Monday, February 11, 2013

Shrine-Builder or Disciple?

This past Sunday we celebrated Transfiguration Sunday, where Jesus was transformed on the mountain. Here is the passage from Luke’s Gospel: About eight days after Jesus said these things, he took Peter, John, and James, and went up on a mountain to pray. As he was praying, the appearance of his face changed and his clothes flashed white like lightning. Two men, Moses and Elijah, were talking with him. They were clothed with heavenly splendor and spoke about Jesus’ departure, which he would achieve in Jerusalem. Peter and those with him were almost overcome by sleep, but they managed to stay awake and saw his glory as well as the two men with him.
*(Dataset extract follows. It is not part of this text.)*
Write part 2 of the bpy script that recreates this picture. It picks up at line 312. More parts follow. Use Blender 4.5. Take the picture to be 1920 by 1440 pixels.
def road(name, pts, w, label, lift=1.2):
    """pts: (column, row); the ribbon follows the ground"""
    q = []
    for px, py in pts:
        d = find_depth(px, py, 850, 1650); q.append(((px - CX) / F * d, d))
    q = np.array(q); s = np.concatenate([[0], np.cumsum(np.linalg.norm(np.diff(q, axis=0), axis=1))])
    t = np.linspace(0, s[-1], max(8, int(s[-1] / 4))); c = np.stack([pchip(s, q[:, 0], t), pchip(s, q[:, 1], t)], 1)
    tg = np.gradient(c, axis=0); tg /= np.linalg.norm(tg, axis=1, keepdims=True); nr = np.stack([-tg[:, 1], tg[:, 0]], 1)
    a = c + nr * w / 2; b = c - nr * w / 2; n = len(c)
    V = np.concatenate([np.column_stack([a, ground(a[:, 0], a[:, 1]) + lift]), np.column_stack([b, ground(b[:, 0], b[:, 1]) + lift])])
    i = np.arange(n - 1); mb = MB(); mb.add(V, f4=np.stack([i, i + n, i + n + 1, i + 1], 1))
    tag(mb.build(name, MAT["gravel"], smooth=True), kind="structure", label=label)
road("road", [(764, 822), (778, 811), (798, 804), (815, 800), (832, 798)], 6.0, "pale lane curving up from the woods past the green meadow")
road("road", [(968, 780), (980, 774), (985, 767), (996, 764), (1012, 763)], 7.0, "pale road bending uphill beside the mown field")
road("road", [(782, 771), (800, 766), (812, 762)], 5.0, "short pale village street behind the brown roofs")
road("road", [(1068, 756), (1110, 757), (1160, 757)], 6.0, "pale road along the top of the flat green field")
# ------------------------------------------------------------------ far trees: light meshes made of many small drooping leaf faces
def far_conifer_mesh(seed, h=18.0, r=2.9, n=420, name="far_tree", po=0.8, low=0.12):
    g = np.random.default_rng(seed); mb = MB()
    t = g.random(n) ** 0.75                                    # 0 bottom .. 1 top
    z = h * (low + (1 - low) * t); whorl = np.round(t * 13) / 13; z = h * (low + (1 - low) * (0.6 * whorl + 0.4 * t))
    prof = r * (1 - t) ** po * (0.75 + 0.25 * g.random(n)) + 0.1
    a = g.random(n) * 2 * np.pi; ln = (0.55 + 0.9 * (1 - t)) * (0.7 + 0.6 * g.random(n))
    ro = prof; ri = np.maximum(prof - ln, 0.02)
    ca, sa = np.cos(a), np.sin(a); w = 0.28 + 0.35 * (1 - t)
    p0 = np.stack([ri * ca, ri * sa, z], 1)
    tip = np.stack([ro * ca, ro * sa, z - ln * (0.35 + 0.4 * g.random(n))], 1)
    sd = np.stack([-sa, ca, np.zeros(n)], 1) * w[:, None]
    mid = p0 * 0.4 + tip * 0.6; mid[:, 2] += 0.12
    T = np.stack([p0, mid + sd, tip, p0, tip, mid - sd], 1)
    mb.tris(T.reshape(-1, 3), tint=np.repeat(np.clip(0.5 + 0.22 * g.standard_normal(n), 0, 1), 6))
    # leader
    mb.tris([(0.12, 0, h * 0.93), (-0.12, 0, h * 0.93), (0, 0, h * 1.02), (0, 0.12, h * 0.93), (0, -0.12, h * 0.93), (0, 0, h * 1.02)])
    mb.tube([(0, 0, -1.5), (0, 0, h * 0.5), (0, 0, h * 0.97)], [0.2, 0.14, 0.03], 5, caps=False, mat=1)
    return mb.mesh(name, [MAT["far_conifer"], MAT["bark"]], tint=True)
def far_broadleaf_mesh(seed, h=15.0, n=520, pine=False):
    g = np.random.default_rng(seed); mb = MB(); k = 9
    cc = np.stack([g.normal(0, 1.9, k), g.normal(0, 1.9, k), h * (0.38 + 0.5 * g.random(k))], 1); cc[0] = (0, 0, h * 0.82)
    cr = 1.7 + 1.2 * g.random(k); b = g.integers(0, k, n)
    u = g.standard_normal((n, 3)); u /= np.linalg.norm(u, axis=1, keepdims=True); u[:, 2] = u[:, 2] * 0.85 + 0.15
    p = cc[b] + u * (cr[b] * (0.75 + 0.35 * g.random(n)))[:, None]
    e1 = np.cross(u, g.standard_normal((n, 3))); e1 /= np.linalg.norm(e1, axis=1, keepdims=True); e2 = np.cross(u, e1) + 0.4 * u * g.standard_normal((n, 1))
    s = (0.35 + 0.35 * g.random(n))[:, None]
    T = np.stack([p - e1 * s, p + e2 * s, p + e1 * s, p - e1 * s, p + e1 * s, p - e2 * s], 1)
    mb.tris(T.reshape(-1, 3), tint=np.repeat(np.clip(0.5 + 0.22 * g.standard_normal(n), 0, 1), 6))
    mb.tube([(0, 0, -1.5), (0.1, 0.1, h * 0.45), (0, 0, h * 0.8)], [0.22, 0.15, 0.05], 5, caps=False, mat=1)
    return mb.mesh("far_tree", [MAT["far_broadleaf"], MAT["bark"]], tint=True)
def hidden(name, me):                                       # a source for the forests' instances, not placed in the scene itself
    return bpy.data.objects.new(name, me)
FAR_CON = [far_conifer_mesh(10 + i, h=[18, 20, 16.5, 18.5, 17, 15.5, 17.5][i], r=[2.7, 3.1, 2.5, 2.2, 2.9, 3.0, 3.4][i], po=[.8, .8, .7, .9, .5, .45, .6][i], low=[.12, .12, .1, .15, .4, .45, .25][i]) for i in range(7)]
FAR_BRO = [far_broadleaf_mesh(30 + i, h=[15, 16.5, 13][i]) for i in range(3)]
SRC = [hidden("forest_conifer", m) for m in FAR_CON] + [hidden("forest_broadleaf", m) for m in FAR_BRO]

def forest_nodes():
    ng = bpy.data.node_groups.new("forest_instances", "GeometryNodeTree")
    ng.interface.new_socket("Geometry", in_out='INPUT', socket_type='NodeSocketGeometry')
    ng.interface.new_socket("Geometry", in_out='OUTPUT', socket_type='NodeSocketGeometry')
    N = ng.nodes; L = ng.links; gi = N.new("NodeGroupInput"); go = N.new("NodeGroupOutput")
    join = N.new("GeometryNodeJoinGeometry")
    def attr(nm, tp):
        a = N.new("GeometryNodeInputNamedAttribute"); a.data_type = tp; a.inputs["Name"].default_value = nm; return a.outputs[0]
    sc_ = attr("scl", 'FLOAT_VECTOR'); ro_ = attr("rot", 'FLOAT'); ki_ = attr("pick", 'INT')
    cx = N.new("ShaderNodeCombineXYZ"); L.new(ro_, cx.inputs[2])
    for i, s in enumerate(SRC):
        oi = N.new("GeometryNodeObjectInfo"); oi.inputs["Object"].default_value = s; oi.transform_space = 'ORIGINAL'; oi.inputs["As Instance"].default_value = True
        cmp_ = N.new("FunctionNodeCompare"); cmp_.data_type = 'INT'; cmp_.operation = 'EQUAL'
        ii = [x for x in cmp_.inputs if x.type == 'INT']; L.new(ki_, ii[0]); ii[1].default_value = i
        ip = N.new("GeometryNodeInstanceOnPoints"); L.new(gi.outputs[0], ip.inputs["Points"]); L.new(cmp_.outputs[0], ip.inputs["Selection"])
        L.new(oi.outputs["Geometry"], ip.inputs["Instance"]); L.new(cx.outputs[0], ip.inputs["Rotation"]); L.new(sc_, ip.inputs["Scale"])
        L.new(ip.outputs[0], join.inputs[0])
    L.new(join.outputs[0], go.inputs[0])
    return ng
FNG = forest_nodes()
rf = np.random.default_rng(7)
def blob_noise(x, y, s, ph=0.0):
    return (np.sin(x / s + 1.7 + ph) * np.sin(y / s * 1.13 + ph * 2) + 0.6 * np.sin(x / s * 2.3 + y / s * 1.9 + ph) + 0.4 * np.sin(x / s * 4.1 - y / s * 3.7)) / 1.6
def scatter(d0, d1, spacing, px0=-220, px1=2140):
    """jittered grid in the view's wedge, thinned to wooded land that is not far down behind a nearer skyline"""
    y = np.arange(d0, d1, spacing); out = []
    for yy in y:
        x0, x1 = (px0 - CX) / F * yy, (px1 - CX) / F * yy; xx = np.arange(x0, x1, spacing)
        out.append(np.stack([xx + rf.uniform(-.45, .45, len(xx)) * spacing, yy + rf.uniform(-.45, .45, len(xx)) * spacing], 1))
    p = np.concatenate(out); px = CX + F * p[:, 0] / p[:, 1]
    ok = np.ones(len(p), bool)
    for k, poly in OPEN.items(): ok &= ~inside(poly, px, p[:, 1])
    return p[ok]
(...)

As the two men were about to leave Jesus, Peter said to him, “Master, it’s good that we’re here. We should construct three shrines: one for you, one for Moses, and one for Elijah”—but he didn’t know what he was saying. Peter was still speaking when a cloud overshadowed them. As they entered the cloud, they were overcome with awe.

Then a voice from the cloud said, “This is my Son, my chosen one. Listen to him!” Even as the voice spoke, Jesus was found alone. They were speechless and at the time told no one what they had seen.  Luke 9:28-36

Peter wants to build shrines to commemorate the event. We would rather construct something to signify our relationship with Jesus than to listen to him. Listening compels us to choose to follow and obey or to turn away and ignore. We don’t really want to do either, for the first requires that we remove ourselves from the throne and put Christ there, and the second makes us feel like bad people, and we don’t want to acknowledge that about ourselves.

So, left with two unappealing choices, we, like Peter, opt for a third choice—let’s build something. As we build a shrine, others will know that we’ve been with Jesus, that we are insiders. We can avoid either obedience or outright rejection of Christ by doing something, by building a shrine. Some of us build a shrine by charitable service—feeding and clothing those less fortunate than ourselves. Some build a shrine by serving on church committees, giving long hours to administrative acts for the church. There are many way we build shrines, shrines that keep us from having to listen to Jesus or reject him.

Certainly it’s not a bad thing to help others. Jesus helped others, but his first priority was obedience to God. He listened to God, and then acted out of the intimacy of his relationship with God. We build shrines when we act without listening, when we act to make ourselves look and feel good, when we avoid committing ourselves to developing an intimate relationship with Christ.

I build a shrine when I am resentful of how my service is received by others, or when I demand my own way in the church or when I withhold resources from the Kingdom because I don’t like that the church is not doing things my way. Shrine building occurs whenever we grumble and back-bite and undermine another, whenever we slay another by our words, forgetting that the target of our displeasure and venom is a child of God and loved by God.

When our service doesn’t flow from first listening to and obeying Christ, we are simply building shrines. And, ironically, the shrine isn’t built to glorify God, but ourselves. The shrine tells others that we were here and we did something special “for God.”

God isn’t into shrine-building. What God wants is for us to listen to Jesus, and then, obey. Love the enemy, give without reservation, love God and love neighbor. Die to self. Die to self-interest. Die to self-preservation. Die to self-promotion. For either we die, or we suppress the life of Christ in us. There is not room for both me and Christ. I must die so Christ can live in me. That then is my transfiguration.